Seoul Commemorates 'Comfort Women' Int'l Memorial Day Amid Tensions With Tokyo (Photos)

MOSCOW (Sputnik) - A ceremony commemorating Korean women who were kept as sex slaves by the Japanese army during World War II is being held in South Korea on Wednesday, officially International Memorial Day for "Comfort Women," amid ongoing trade tensions with Japan, local media reported.
Sputnik

About 300 people, including survivors of these wartime sex crimes, came to the Kim Koo Museum and Library in downtown Seoul to attend the national ceremony led by the government, according to the Yonhap news agency.

Seoul Commemorates 'Comfort Women' Int'l Memorial Day Amid Tensions With Tokyo (Photos)

In the course of World War II, when the Korean Peninsula was under Japanese rule, about 200,000 women were forced into slavery in military brothels, according to historians.

​This is the second year Seoul is hosting this event, which falls on the date former comfort woman Kim Hak-sun first publicly testified against Japan in 1991 about an organised wartime military brothel program.

According to the minister of gender equality and family, Jin Sun-mee, the government is planning to expand the issue of comfort women to a women's rights movement.

​The ceremony is receiving more attention this year in light of the Seoul-Tokyo trade conflict, which worsened after Japan removed South Korea from its export list of trusted partners, followed by a similar measure by its neighbour.
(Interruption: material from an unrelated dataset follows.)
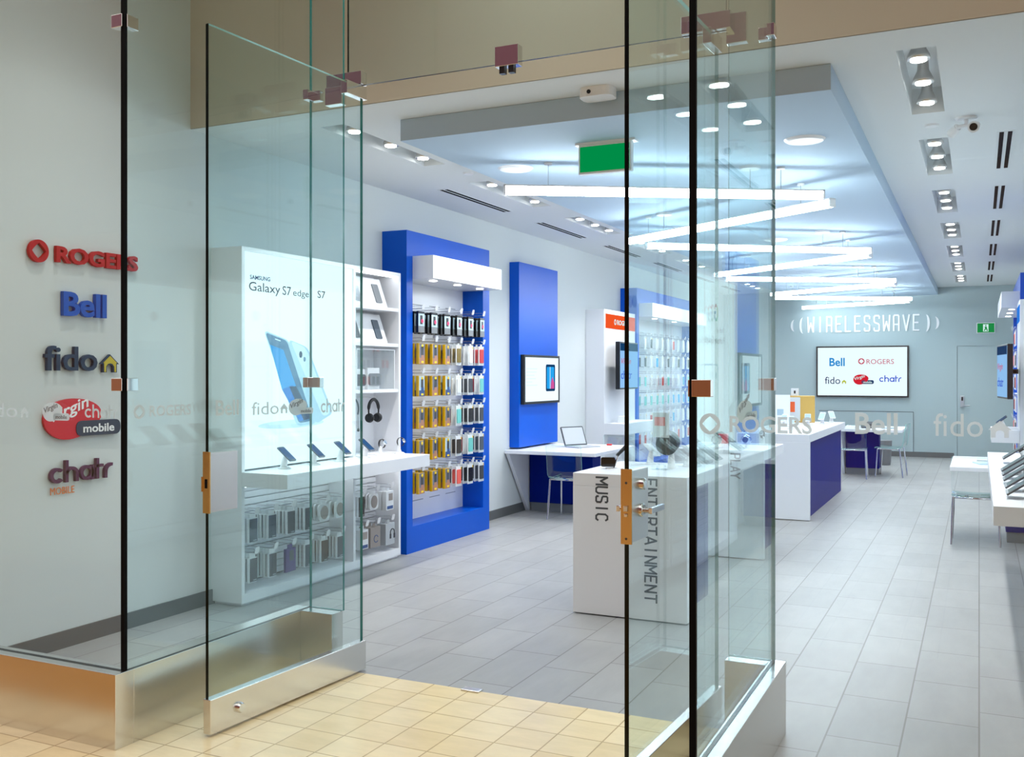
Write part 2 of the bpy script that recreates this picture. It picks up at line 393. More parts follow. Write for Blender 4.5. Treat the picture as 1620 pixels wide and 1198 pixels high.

Relations between Japan and South Korea soured when the latter’s top court ruled earlier this year that a number of Japanese companies could be sued for their use of forced labour during World War II. Tokyo views South Korea’s claims as unfounded, recalling that Japan paid $500 million to Seoul in 1965 to establish diplomatic relations and finally close the issue of compensation.